- Given problem:
Exactly as written, set down the lines from the top of the entries through the line bearing "return tuple(x/12.92 if", with every picture left out.

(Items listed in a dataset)
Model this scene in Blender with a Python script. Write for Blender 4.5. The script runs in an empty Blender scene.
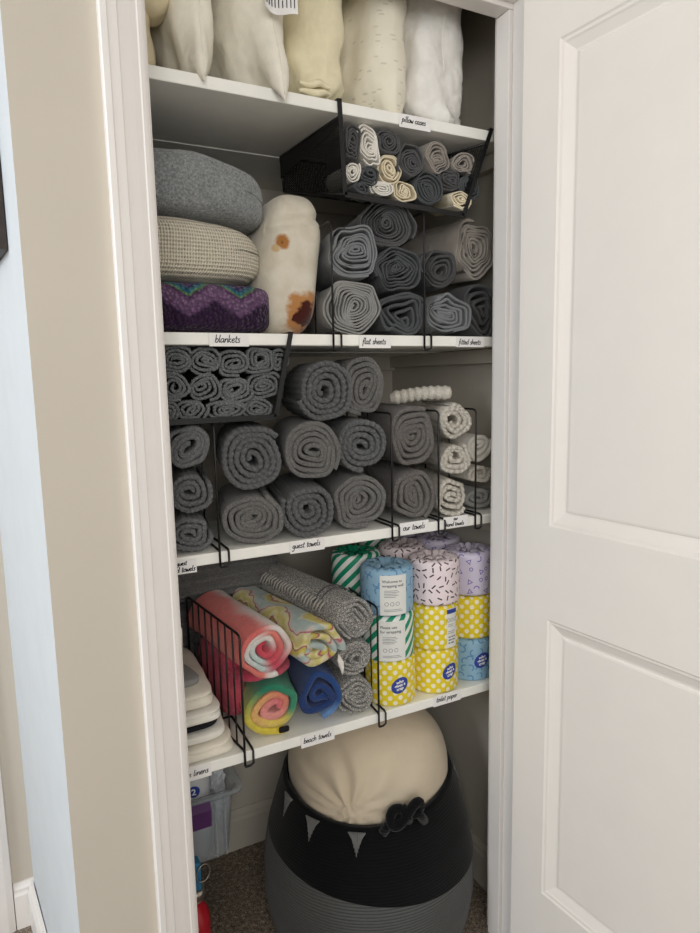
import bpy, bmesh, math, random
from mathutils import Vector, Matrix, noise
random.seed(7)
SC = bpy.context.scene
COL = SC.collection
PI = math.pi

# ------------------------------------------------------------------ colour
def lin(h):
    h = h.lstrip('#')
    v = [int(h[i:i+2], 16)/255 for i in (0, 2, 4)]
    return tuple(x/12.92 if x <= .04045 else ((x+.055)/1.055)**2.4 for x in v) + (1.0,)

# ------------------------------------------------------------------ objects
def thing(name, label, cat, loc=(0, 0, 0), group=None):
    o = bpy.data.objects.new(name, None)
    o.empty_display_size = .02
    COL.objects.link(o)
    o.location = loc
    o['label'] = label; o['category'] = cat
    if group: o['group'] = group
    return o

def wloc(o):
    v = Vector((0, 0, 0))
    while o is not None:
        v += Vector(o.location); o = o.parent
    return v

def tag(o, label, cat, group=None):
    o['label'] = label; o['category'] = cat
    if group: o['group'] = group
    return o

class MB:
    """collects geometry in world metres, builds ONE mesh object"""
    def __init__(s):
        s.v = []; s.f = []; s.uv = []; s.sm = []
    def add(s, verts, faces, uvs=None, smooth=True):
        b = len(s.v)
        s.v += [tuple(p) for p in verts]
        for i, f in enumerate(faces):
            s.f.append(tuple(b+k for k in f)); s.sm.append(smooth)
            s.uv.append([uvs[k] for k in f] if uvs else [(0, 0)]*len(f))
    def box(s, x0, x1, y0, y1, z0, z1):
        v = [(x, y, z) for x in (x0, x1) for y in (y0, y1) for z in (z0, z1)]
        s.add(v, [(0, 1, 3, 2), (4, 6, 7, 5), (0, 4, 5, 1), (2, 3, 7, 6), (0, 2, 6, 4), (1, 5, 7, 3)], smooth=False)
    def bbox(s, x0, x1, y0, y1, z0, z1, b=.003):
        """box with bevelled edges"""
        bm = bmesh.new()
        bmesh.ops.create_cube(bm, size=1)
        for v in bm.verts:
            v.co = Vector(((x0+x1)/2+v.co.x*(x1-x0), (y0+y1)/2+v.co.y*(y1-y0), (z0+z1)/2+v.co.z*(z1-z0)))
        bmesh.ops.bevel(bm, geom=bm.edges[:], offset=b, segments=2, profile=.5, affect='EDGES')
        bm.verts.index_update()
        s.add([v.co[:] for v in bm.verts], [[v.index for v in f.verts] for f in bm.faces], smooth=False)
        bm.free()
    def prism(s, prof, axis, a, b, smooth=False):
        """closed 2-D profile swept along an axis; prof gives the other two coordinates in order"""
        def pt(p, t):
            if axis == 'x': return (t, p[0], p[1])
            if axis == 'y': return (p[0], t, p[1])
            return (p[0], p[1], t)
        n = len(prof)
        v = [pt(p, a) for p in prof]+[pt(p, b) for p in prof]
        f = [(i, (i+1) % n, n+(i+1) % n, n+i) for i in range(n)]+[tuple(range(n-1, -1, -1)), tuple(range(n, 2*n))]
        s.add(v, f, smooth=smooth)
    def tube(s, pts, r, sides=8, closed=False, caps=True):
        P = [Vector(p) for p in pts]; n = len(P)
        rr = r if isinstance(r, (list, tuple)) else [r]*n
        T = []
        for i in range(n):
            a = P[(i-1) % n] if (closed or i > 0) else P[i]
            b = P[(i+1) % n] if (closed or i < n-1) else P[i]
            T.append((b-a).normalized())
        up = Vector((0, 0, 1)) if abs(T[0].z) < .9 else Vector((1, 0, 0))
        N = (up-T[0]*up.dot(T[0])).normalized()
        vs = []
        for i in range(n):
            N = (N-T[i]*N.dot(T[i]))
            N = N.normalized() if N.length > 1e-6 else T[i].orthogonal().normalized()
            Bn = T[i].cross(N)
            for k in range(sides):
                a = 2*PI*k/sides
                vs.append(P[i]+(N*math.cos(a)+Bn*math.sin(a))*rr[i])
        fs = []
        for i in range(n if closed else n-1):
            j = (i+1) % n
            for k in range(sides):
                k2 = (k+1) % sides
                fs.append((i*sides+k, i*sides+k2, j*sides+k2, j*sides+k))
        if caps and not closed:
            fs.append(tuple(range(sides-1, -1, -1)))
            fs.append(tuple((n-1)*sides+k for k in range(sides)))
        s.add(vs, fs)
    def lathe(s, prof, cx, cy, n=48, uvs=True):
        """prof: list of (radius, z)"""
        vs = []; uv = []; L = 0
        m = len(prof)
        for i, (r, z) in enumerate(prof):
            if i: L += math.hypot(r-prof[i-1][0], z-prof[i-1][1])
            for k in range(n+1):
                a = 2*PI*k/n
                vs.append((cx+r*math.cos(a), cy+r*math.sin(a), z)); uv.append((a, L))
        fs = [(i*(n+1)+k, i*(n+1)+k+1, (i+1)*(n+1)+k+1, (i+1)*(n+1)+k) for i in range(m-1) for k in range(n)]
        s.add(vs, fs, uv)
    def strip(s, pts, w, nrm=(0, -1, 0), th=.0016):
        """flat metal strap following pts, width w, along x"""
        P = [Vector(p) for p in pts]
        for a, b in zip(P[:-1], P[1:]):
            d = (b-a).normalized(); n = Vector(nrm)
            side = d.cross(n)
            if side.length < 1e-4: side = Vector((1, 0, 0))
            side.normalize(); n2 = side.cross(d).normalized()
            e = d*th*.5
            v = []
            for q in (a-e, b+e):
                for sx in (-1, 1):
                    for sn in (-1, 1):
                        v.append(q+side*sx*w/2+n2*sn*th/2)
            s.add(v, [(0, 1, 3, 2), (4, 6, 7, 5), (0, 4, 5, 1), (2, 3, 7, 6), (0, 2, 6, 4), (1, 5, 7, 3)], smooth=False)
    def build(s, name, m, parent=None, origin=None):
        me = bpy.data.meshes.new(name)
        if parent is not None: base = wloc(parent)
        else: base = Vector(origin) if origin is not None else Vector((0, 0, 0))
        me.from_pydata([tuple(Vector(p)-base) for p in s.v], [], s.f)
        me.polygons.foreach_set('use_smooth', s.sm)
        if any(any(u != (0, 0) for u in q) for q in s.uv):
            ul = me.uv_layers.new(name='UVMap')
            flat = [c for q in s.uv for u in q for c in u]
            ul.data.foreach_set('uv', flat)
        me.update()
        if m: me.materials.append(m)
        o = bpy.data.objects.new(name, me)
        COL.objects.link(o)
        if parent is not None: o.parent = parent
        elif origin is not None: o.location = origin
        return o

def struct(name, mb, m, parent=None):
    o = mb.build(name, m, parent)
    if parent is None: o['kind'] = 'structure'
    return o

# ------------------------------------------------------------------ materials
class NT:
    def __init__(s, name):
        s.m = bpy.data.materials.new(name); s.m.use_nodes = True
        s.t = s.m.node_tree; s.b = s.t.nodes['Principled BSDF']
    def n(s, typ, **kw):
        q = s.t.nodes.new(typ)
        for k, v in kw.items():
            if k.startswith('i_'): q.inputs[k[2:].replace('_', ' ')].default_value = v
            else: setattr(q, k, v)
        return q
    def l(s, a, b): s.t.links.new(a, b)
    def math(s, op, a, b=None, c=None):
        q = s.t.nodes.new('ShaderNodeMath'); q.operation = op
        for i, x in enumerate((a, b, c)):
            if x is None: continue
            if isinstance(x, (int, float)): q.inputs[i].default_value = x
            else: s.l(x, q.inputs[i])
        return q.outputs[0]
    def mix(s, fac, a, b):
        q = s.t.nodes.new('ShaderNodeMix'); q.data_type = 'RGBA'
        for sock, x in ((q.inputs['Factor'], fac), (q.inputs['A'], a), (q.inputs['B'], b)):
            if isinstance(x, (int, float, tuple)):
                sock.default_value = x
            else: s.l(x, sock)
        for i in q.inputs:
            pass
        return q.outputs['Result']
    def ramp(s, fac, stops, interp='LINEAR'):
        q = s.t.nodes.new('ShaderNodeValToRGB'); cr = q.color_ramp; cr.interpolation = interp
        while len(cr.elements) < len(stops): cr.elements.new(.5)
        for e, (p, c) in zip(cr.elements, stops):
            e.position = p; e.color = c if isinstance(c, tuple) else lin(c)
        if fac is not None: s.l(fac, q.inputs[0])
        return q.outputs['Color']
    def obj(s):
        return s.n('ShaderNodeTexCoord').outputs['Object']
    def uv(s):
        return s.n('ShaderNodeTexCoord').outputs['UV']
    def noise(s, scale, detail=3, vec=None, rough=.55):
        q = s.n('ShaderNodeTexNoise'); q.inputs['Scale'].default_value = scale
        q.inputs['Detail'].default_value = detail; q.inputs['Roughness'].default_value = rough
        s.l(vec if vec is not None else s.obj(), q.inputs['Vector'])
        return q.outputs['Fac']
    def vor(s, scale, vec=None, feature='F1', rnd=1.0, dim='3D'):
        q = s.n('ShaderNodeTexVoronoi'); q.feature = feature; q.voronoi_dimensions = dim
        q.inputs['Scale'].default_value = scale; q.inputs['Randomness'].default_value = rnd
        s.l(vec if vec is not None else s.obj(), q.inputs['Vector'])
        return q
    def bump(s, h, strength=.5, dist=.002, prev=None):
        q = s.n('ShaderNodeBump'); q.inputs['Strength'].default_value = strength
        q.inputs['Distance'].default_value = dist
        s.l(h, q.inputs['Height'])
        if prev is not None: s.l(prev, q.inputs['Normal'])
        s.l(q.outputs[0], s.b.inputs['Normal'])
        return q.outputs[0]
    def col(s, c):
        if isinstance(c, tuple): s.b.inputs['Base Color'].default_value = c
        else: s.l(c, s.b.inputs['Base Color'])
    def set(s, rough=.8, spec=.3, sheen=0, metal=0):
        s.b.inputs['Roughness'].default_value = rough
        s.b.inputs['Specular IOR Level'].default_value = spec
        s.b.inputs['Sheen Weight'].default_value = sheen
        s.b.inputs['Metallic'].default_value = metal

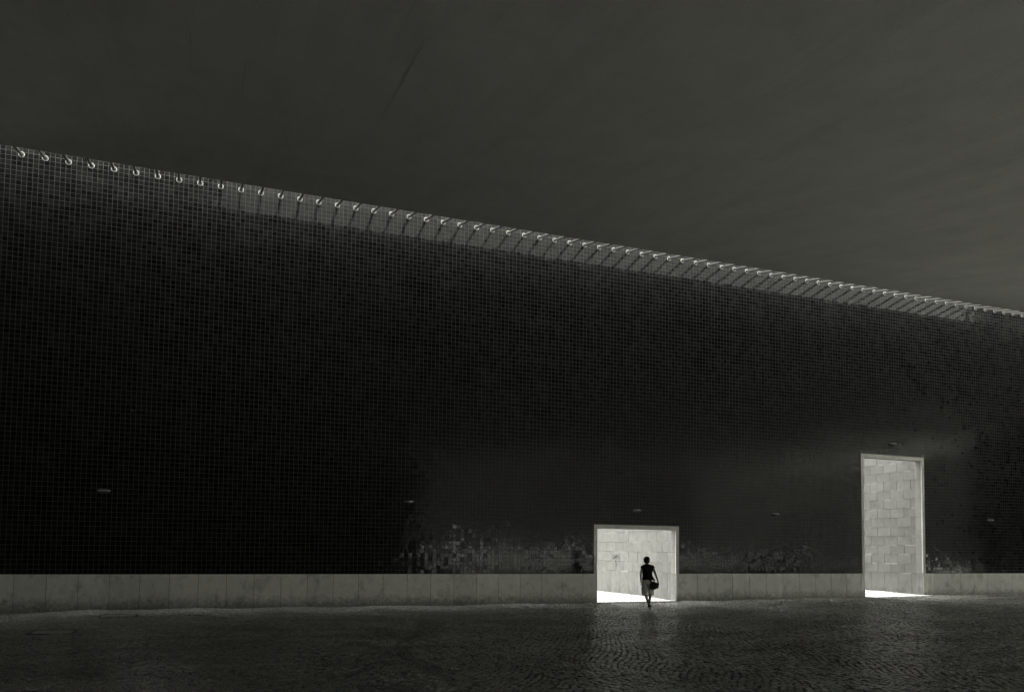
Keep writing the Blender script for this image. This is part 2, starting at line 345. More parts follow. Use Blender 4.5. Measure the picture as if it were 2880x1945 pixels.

- Solution below:
Model this scene in Blender with a Python script. Write for Blender 4.5. The script runs in an empty Blender scene.
import bpy, bmesh, math, random
from mathutils import Vector, Matrix, noise
random.seed(7)
SC = bpy.context.scene
COL = SC.collection
PI = math.pi

# ------------------------------------------------------------------ colour
def lin(h):
    h = h.lstrip('#')
    v = [int(h[i:i+2], 16)/255 for i in (0, 2, 4)]
    return tuple(x/12.92 if x <= .04045 else ((x+.055)/1.055)**2.4 for x in v) + (1.0,)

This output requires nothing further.